By all means use it as whatever indicator you like, but lets stick to the facts.




I think they are referring to the "net present value of future cash flows" model for valuing stocks. Its one model that can be used to help determine the value of a company - the idea being that you aren't necessarily buying a company's stock for its earnings today, you are buying it for what it will earn over the time period you intend to hold it.

Of course, that's not the only thing that determines stock price.


Cool, tell that to Alan Greenspan. I wonder where that perceived value comes from?


> Cool, tell that to Alan Greenspan.

Your word salad is your own, not Greenspans.

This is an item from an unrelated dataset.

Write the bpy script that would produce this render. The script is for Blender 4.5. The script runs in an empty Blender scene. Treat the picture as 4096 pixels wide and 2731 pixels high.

> I wonder where that perceived value comes from?

I believe that is the holy grail of investment. There are many different models that try to approximate it.


No worries, if you have a question on something just ask. Greenspan popularized the view that excess capital flowing into stocks can be viewed as a form of inflation. There are limits (not strict) on short-term consumption so excess capital needs to go somewhere. Some of it goes into stocks until used for future consumption.


You are misrepresenting whatever it is you think he has said.

Greenspan has never said that "excess capital flowing into stocks can be viewed as a form of inflation".

Higher price of stock being a potential indicator of inflation (due to the wealth effect, etc) is very different to it "being a form of inflation".

Anyway, I don't care to continue this discussion as is. Please feel free to post references backing your redefinition of economic terms if you wish to proceed.


Please don't post shallow dismissals. A good critical comment teaches us something.